Chinese Wedding dress (top and skirt)

Title
Chinese Wedding dress (top and skirt)
Year/Period
1937
Region
Acquired in Singapore
Dimension
Object size: 160.0 x 137.3 cm
Accession No.
2021-00029
Credit Line
Gift of the CK and SY Kwok family.

This kua belonged to Mrs Kwok Swee Ying née Tong, who was born in Kuala Lumpur in 1914. She wore this kua when she married her husband, Kwok Chan Kwan, in March 1937. In 1953 she moved with her family from Penang to Singapore. The kua is the abbreviated name for the qun kua (裙褂) or long feng gua (龍鳳褂), an ensemble consisting of a blouse and skirt which is worn by a bride in traditional Southern Chinese weddings. Many Southern Chinese migrated to Southeast Asia, and hence the qun kua is often used by ethnically Chinese brides in Singapore and Malaysia. In this qun kua, the kua (blouse) is black and is embroidered with auspicious phoenix and peony motifs in gold, silver and coloured metallic thread. These motifs reappear on the qun (skirt), which is red. In the 1930s, brides wore a variety of wedding attire. Some would wear their traditional ethnic wedding attire, others adopted the wedding fashions of the West.
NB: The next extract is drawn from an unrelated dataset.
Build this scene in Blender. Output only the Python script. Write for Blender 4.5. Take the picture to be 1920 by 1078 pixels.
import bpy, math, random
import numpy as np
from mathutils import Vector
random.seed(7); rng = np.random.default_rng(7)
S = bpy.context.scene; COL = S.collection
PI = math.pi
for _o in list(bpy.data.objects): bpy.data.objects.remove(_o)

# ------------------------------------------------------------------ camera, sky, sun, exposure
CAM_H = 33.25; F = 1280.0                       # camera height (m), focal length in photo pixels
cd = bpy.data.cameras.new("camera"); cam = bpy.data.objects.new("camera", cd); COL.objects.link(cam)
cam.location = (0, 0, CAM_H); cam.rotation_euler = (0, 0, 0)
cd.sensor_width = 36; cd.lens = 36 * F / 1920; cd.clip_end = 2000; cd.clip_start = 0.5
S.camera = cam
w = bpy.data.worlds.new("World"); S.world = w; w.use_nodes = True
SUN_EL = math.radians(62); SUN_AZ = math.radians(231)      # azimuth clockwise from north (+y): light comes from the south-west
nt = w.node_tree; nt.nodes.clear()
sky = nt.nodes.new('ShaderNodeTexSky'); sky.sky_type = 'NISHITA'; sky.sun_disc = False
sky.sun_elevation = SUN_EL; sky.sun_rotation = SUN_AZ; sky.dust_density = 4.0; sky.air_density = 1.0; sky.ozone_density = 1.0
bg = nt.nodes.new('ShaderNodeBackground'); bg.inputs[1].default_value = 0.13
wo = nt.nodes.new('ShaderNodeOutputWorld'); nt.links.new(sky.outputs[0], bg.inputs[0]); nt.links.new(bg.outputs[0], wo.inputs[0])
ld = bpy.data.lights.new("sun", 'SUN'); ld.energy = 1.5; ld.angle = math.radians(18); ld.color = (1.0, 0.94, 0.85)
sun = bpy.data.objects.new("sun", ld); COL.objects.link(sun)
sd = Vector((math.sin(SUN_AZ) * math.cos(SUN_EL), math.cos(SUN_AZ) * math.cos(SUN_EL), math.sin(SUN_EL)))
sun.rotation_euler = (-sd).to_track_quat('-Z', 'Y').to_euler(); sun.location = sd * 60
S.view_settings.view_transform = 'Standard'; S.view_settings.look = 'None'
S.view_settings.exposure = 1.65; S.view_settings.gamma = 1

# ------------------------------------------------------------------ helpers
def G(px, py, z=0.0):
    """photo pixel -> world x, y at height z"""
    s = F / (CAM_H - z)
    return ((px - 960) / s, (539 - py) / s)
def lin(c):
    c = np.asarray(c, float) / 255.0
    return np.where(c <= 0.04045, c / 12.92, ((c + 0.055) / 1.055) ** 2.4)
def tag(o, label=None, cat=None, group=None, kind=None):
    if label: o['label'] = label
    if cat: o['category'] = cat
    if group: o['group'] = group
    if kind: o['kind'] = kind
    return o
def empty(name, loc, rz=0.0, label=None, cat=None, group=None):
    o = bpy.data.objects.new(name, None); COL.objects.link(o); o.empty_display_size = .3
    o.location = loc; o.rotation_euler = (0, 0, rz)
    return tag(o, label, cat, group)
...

Still others chose to mix the two, wearing their ethnic attire for one portion of the ceremony and the western attire for another part of the ceremony. Wearing western bridal gowns was more common among the Eurasians, Straits-born Chinese, and the Chinese and Indians who converted to Christianity in the 1920s and 1930s. Mrs Kwok Swee Ying wore a western wedding gown during the wedding ceremony, and probably wore this kua for the tea ceremony.The kua is still popular as an element in weddings in Singapore today, and this kua was reused in 1995 when Mrs Kwok Swee Ying's granddaughter wore it for her wedding.